### Task description
Return the full material exactly.

### Dataset excerpt
____

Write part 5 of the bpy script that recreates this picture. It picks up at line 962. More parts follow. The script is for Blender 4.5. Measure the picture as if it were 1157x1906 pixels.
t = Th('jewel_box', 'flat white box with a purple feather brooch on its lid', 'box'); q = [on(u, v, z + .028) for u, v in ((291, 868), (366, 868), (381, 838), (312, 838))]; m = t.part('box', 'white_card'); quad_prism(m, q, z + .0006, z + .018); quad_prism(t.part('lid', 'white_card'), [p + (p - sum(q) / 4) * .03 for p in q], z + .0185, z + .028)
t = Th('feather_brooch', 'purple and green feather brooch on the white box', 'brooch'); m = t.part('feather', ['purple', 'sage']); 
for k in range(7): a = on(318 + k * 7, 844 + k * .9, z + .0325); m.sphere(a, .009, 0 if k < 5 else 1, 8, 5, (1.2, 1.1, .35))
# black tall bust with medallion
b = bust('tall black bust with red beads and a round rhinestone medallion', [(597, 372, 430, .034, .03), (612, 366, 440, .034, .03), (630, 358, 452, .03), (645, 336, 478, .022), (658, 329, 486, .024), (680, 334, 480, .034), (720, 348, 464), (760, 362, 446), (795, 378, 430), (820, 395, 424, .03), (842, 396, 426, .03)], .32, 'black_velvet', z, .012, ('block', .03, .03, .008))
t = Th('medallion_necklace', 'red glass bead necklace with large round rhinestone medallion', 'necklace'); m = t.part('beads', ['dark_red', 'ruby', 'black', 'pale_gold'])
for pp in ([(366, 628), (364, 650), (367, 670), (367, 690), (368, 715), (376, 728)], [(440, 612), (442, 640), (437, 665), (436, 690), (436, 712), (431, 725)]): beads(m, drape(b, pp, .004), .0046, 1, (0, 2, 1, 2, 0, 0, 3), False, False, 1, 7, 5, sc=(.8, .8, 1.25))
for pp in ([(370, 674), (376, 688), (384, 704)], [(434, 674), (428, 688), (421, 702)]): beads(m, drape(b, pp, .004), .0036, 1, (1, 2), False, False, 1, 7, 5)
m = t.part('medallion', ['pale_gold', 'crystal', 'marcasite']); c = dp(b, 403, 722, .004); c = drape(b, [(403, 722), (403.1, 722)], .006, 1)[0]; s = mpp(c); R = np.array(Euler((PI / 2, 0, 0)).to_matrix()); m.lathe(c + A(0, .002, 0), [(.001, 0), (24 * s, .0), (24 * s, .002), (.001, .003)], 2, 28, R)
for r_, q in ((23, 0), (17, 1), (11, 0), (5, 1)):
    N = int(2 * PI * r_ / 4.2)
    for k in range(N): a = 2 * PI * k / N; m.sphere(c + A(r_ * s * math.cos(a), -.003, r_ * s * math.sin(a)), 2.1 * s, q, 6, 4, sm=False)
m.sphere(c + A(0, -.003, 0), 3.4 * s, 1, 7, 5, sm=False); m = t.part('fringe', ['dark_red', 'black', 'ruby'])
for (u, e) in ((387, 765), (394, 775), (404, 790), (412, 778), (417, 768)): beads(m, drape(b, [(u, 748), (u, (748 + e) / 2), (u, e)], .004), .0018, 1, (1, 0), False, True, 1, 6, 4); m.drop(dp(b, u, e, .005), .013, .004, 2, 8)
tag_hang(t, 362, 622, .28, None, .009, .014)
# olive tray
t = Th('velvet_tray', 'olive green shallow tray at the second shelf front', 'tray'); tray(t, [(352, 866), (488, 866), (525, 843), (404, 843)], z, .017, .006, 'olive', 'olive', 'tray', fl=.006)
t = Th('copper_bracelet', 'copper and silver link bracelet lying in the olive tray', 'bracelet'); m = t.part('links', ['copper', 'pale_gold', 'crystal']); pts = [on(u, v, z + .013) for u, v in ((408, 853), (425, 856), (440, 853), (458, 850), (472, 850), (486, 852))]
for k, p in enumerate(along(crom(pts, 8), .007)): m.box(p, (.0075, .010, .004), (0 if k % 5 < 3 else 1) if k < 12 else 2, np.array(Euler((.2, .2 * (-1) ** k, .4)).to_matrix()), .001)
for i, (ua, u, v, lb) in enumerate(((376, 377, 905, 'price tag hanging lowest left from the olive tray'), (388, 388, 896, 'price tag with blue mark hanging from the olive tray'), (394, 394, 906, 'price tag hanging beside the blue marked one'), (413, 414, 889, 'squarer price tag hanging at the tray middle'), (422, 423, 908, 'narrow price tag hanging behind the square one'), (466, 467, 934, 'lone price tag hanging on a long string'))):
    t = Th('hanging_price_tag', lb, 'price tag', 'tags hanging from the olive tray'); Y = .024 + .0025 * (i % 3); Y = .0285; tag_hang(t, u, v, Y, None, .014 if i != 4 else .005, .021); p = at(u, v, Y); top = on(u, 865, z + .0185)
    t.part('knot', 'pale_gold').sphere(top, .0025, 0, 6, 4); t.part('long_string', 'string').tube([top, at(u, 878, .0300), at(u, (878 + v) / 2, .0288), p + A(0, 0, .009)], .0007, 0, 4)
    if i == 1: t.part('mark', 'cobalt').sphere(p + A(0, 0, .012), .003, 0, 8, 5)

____

### Response for this exercise
Write part 5 of the bpy script that recreates this picture. It picks up at line 962. More parts follow. The script is for Blender 4.5. Measure the picture as if it were 1157x1906 pixels.
t = Th('jewel_box', 'flat white box with a purple feather brooch on its lid', 'box'); q = [on(u, v, z + .028) for u, v in ((291, 868), (366, 868), (381, 838), (312, 838))]; m = t.part('box', 'white_card'); quad_prism(m, q, z + .0006, z + .018); quad_prism(t.part('lid', 'white_card'), [p + (p - sum(q) / 4) * .03 for p in q], z + .0185, z + .028)
t = Th('feather_brooch', 'purple and green feather brooch on the white box', 'brooch'); m = t.part('feather', ['purple', 'sage']); 
for k in range(7): a = on(318 + k * 7, 844 + k * .9, z + .0325); m.sphere(a, .009, 0 if k < 5 else 1, 8, 5, (1.2, 1.1, .35))
# black tall bust with medallion
b = bust('tall black bust with red beads and a round rhinestone medallion', [(597, 372, 430, .034, .03), (612, 366, 440, .034, .03), (630, 358, 452, .03), (645, 336, 478, .022), (658, 329, 486, .024), (680, 334, 480, .034), (720, 348, 464), (760, 362, 446), (795, 378, 430), (820, 395, 424, .03), (842, 396, 426, .03)], .32, 'black_velvet', z, .012, ('block', .03, .03, .008))
t = Th('medallion_necklace', 'red glass bead necklace with large round rhinestone medallion', 'necklace'); m = t.part('beads', ['dark_red', 'ruby', 'black', 'pale_gold'])
for pp in ([(366, 628), (364, 650), (367, 670), (367, 690), (368, 715), (376, 728)], [(440, 612), (442, 640), (437, 665), (436, 690), (436, 712), (431, 725)]): beads(m, drape(b, pp, .004), .0046, 1, (0, 2, 1, 2, 0, 0, 3), False, False, 1, 7, 5, sc=(.8, .8, 1.25))
for pp in ([(370, 674), (376, 688), (384, 704)], [(434, 674), (428, 688), (421, 702)]): beads(m, drape(b, pp, .004), .0036, 1, (1, 2), False, False, 1, 7, 5)
m = t.part('medallion', ['pale_gold', 'crystal', 'marcasite']); c = dp(b, 403, 722, .004); c = drape(b, [(403, 722), (403.1, 722)], .006, 1)[0]; s = mpp(c); R = np.array(Euler((PI / 2, 0, 0)).to_matrix()); m.lathe(c + A(0, .002, 0), [(.001, 0), (24 * s, .0), (24 * s, .002), (.001, .003)], 2, 28, R)
for r_, q in ((23, 0), (17, 1), (11, 0), (5, 1)):
    N = int(2 * PI * r_ / 4.2)
    for k in range(N): a = 2 * PI * k / N; m.sphere(c + A(r_ * s * math.cos(a), -.003, r_ * s * math.sin(a)), 2.1 * s, q, 6, 4, sm=False)
m.sphere(c + A(0, -.003, 0), 3.4 * s, 1, 7, 5, sm=False); m = t.part('fringe', ['dark_red', 'black', 'ruby'])
for (u, e) in ((387, 765), (394, 775), (404, 790), (412, 778), (417, 768)): beads(m, drape(b, [(u, 748), (u, (748 + e) / 2), (u, e)], .004), .0018, 1, (1, 0), False, True, 1, 6, 4); m.drop(dp(b, u, e, .005), .013, .004, 2, 8)
tag_hang(t, 362, 622, .28, None, .009, .014)
# olive tray
t = Th('velvet_tray', 'olive green shallow tray at the second shelf front', 'tray'); tray(t, [(352, 866), (488, 866), (525, 843), (404, 843)], z, .017, .006, 'olive', 'olive', 'tray', fl=.006)
t = Th('copper_bracelet', 'copper and silver link bracelet lying in the olive tray', 'bracelet'); m = t.part('links', ['copper', 'pale_gold', 'crystal']); pts = [on(u, v, z + .013) for u, v in ((408, 853), (425, 856), (440, 853), (458, 850), (472, 850), (486, 852))]
for k, p in enumerate(along(crom(pts, 8), .007)): m.box(p, (.0075, .010, .004), (0 if k % 5 < 3 else 1) if k < 12 else 2, np.array(Euler((.2, .2 * (-1) ** k, .4)).to_matrix()), .001)
for i, (ua, u, v, lb) in enumerate(((376, 377, 905, 'price tag hanging lowest left from the olive tray'), (388, 388, 896, 'price tag with blue mark hanging from the olive tray'), (394, 394, 906, 'price tag hanging beside the blue marked one'), (413, 414, 889, 'squarer price tag hanging at the tray middle'), (422, 423, 908, 'narrow price tag hanging behind the square one'), (466, 467, 934, 'lone price tag hanging on a long string'))):
    t = Th('hanging_price_tag', lb, 'price tag', 'tags hanging from the olive tray'); Y = .024 + .0025 * (i % 3); Y = .0285; tag_hang(t, u, v, Y, None, .014 if i != 4 else .005, .021); p = at(u, v, Y); top = on(u, 865, z + .0185)
    t.part('knot', 'pale_gold').sphere(top, .0025, 0, 6, 4); t.part('long_string', 'string').tube([top, at(u, 878, .0300), at(u, (878 + v) / 2, .0288), p + A(0, 0, .009)], .0007, 0, 4)
    if i == 1: t.part('mark', 'cobalt').sphere(p + A(0, 0, .012), .003, 0, 8, 5)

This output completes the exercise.